Abstract

In the summer of 1886, the conservative “Whig” wing of the Liberal party, led by Lord Hartington, together with a small group of Radical Unionists under Joseph Chamberlain, broke with the Liberal leader, Prime Minister W.E. Gladstone, and formed the Liberal Unionist party. This not-unexpected event occurred in two stages. The first was the defection of ninety-three Liberals to the Conservative opposition on the second reading of Gladstone’s Irish Home Rule Bill in June, resulting in its defeat.
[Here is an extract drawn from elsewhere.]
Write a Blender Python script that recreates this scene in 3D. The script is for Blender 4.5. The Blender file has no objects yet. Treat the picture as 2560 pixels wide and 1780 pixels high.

The second stage was the decision of Hartington, Chamberlain, and their followers to contest, with Conservative support, parliamentary seats against Liberals in the ensuing July election which Gladstone called on the issue of Irish Home Rule.The election of July, 1886 proved to be a critical juncture in British party alignment. The shift in the strength of the parties caused by the return of seventy-eight Liberal Unionists to the parliament of 1886-92 and their support of the Conservatives ended forty years of Liberal domination and began a generation of Conservative hegemony. The Liberal Unionists maintained a parliamentary strength of about seventy members and a separate identity until they merged with the Conservatives in 1912; few of the dissident Liberal Unionists returned to the Liberal party. The formation of the Unionist (Conservative and Liberal Unionist) coalition had long-term ramifications as well because it set the stage for the emergence of class politics shortly after the turn of the century.